As such, it’s a good idea to train the erectors like they’re going to be used—varying durations and intensities of resisted spinal flexion with sporadic inclusion of intentional, dynamic spinal flexion and extension. Most of the volume will come  in supportive role where the job is to be an intermediary of force transfer: deadlifts, goodmornings, and bent-over variations. The rest should be movements that directly train the erectors through their active ROM with lots of time-under-tension: Swiss ball hypers, Jefferson curls, and flexion rows. The premise behind the latter group goes against most of what we think we know about training; that is, to avoid “rounding” our back under load. But I’m here to tell you that’s bullshit advice. Avoiding spinal flexion actually does the opposite of its intended effect—It makes you MORE injury prone in the long run by ingraining weakness in untapped positions and preventing healthy mobility of the independently-moving vertebrae. 

Your erectors are muscles that need to be trained, and you should be feeling them. 
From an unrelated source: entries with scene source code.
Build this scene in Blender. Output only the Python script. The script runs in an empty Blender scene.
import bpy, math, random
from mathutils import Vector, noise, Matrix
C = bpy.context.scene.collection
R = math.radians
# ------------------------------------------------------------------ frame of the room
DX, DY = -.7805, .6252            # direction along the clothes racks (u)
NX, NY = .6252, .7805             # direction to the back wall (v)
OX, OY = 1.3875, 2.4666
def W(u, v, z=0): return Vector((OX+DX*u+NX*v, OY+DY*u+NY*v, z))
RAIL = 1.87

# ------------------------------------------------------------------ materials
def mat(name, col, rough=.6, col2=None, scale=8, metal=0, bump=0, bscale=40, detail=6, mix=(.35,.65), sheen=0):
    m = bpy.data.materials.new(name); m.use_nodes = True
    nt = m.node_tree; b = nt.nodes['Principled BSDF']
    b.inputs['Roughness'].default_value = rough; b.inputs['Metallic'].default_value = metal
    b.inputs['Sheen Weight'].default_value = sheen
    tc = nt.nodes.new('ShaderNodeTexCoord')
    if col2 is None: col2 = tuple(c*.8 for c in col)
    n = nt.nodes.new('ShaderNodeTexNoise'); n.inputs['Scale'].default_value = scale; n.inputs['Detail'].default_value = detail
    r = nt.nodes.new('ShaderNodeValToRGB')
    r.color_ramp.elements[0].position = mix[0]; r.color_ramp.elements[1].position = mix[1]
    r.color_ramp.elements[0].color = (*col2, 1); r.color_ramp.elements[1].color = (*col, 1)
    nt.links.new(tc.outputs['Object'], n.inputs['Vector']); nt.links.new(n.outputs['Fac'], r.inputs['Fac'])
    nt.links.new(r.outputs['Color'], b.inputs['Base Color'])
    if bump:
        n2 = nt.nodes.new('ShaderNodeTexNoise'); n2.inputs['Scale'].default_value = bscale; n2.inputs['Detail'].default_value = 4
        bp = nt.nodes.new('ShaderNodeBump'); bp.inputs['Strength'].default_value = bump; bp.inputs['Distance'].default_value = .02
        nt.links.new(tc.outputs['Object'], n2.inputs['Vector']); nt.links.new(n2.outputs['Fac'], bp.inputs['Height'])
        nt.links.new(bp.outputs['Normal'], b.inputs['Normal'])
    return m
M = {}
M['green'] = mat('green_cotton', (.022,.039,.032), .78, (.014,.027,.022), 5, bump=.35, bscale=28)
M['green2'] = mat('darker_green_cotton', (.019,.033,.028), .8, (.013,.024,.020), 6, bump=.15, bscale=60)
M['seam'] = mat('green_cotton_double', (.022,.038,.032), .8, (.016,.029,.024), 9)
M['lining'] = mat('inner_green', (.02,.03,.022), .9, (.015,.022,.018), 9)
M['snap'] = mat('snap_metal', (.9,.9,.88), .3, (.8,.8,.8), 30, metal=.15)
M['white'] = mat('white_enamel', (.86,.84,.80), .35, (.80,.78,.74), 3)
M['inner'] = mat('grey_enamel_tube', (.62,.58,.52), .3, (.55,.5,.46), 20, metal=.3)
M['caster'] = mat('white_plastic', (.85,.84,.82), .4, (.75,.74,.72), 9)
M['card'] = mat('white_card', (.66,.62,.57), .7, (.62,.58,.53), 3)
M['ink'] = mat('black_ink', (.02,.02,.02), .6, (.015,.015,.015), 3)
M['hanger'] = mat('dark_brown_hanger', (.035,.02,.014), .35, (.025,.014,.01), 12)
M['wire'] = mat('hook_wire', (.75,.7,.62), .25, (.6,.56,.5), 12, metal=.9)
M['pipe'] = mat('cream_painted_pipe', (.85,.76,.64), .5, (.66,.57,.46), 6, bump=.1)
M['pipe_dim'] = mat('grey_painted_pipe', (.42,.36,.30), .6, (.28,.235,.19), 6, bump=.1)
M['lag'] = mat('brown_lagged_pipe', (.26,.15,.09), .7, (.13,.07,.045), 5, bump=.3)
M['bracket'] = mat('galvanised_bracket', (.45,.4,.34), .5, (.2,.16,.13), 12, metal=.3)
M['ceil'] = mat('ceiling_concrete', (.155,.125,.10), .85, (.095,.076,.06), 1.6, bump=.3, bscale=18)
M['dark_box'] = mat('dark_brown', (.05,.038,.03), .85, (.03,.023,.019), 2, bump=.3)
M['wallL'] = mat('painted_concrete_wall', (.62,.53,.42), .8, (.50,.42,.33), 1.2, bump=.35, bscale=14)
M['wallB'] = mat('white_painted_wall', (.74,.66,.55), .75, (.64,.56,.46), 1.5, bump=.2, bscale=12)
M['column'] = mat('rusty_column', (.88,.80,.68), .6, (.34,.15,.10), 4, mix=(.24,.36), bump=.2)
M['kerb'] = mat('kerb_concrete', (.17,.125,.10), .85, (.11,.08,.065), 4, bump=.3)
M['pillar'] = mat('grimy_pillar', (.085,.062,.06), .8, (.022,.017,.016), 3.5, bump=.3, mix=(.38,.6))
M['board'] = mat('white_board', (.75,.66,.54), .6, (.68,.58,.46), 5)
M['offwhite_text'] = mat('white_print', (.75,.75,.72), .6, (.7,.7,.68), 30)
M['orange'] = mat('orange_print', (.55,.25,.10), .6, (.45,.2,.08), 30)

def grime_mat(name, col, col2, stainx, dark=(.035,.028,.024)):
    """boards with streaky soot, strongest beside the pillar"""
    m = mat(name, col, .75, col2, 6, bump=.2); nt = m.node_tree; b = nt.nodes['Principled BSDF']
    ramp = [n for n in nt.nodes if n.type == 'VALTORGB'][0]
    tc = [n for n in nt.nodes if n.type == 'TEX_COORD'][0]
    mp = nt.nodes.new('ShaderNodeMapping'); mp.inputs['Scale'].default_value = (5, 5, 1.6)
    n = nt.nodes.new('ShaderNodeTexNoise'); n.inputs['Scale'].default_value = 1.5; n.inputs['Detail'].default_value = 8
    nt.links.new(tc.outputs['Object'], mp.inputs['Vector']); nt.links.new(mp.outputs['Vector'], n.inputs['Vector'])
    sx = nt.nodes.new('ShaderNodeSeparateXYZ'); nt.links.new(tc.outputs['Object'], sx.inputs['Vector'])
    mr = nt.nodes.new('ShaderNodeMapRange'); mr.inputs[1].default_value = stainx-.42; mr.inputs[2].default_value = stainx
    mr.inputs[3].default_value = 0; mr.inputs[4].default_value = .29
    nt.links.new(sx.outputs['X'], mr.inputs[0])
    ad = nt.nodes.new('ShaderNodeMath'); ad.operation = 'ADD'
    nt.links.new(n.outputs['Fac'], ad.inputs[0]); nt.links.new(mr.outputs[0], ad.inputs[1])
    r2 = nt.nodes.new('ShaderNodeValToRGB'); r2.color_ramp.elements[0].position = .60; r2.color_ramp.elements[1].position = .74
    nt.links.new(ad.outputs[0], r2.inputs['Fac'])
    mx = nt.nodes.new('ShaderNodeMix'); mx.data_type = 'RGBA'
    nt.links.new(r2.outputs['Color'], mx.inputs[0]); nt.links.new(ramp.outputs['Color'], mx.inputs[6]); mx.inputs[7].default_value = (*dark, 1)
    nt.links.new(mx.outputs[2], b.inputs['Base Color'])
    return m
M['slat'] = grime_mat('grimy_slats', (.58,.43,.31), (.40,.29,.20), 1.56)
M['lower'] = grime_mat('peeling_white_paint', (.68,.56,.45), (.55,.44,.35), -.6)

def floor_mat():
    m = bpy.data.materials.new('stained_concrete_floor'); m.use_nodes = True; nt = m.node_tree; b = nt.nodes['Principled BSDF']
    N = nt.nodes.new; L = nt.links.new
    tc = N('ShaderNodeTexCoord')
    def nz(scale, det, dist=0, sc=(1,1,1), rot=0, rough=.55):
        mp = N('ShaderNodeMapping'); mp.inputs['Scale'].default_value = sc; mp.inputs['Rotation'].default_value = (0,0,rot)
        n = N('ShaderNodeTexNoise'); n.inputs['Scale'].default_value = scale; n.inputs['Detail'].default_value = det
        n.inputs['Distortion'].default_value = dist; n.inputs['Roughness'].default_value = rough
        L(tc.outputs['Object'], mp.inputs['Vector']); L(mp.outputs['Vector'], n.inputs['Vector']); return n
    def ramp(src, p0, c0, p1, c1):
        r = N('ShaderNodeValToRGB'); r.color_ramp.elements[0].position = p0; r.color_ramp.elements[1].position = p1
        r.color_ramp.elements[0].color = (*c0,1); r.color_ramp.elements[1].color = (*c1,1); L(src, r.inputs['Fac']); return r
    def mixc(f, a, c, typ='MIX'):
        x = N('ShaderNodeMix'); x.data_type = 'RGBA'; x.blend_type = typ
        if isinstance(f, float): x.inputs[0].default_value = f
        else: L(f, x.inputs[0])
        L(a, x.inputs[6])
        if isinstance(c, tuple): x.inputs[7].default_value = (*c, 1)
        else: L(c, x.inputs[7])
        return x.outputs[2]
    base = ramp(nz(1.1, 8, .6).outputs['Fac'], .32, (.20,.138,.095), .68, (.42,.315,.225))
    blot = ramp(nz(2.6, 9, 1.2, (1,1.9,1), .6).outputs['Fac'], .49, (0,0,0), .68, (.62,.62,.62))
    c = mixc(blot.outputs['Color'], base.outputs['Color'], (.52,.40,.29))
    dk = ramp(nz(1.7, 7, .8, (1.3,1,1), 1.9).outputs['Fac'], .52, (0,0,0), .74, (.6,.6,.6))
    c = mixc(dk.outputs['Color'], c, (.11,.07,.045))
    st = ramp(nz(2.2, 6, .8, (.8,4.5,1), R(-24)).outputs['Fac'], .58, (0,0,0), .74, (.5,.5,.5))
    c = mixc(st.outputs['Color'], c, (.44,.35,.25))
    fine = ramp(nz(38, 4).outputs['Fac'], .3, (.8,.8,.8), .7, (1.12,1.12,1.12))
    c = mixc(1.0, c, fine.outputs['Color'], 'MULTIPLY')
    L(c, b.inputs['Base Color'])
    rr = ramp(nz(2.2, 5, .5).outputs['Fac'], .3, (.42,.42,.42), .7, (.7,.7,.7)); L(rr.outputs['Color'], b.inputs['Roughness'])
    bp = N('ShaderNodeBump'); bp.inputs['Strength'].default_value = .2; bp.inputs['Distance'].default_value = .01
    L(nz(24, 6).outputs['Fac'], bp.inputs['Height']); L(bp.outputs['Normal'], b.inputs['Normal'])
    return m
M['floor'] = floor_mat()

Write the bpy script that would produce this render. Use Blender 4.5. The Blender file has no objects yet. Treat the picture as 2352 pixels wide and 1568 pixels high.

Though contrary to what is often parroted online, muscles aren’t siloed and don't exist in isolation. Rather, they work synergistically to produce movement and provide stability for the body. There may not be a region of the body more symbolic of this feature than the “back”. As such, it's important to train the muscles comprising the “back” from a variety of angles and through multiple planes of movement in order to ensure balanced and functional development. 

As we’ve seen through our anatomical journey from the traps to the erectors and (literally) everything in between, complex systems depend on complex interactions. And each link in the chain needs to be addressed if the whole is to function as intended. 

Observe the directionality of the muscle fibers. Pay attention to what you feel and where you feel it with each variation. Heed the principles of biomechanics. 

Don’t train your back—train your lats, traps, rhomboids, and erectors.